For humanities, read as much as you can--not just assigned readings, but other relevant readings. You'll understand the reasoning and structure better the more you see it (just like working on a lot of math problems), and your writing will improve as you spot different styles and techniques in other writers' works.
 
most people who get straight A's take it slow and take very light course loads with maybe 1-2 science courses.

But for someone like me taking 17 credits of science, it's pretty hard t get all A's and I'm hoping for 2 as of now and i would be happy.
 
Intentness is key. Make the most of your time studying. Nine hours of preparation is nothing if you aren't all there.
 
most people who get straight A's take it slow and take very light course loads with maybe 1-2 science courses.
This isn't true - what are you basing your comment on? There's no way to complete a science/engineering major AND preqs in four years with the "light load" you're suggesting is so prevalent.
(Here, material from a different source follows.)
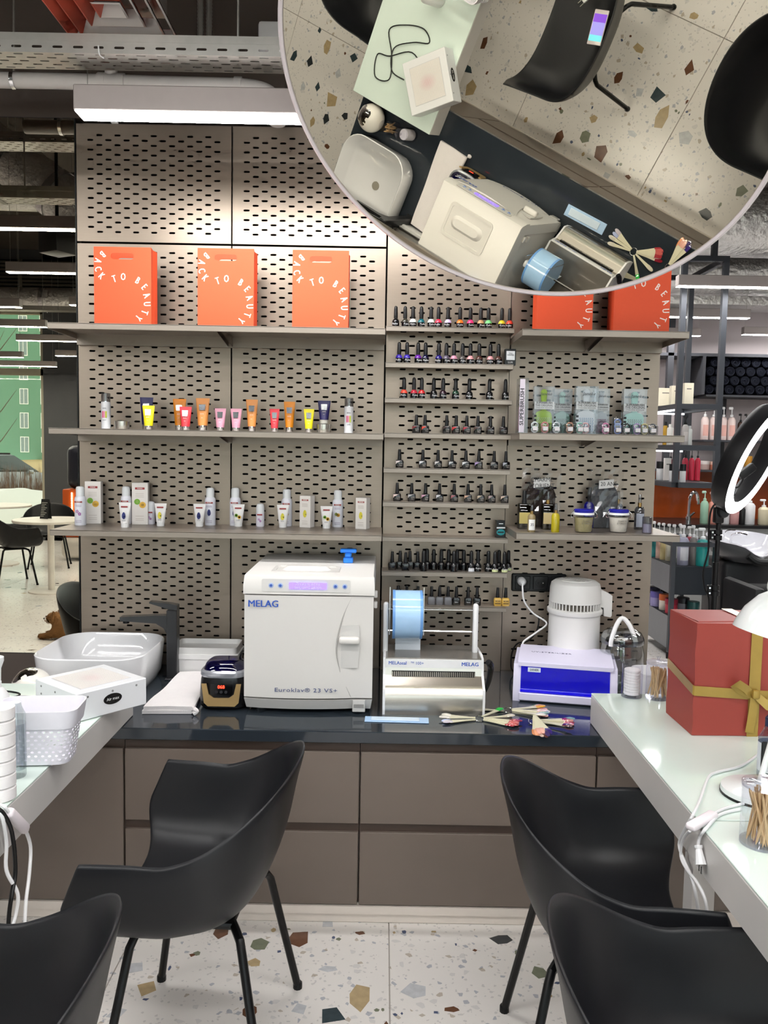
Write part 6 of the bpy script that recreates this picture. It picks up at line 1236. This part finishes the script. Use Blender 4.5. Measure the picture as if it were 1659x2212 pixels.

But for someone like me taking 17 credits of science, it's pretty hard t get all A's and I'm hoping for 2 as of now and i would be happy.
If your schedule is too hard for you to get good grades, why are you doing it?
 
You know that feeling you get when you get your exam grade back and realize what you could have done to make it better?

Do that next time.
 
most people who get straight A's take it slow and take very light course loads with maybe 1-2 science courses.

But for someone like me taking 17 credits of science, it's pretty hard t get all A's and I'm hoping for 2 as of now and i would be happy.

I took 17-18 hours every semester, was heavily involved in ECs, and got all As. All it takes is hard work, careful time management, and/or intellect. I had friends in similar situations who also did just fine.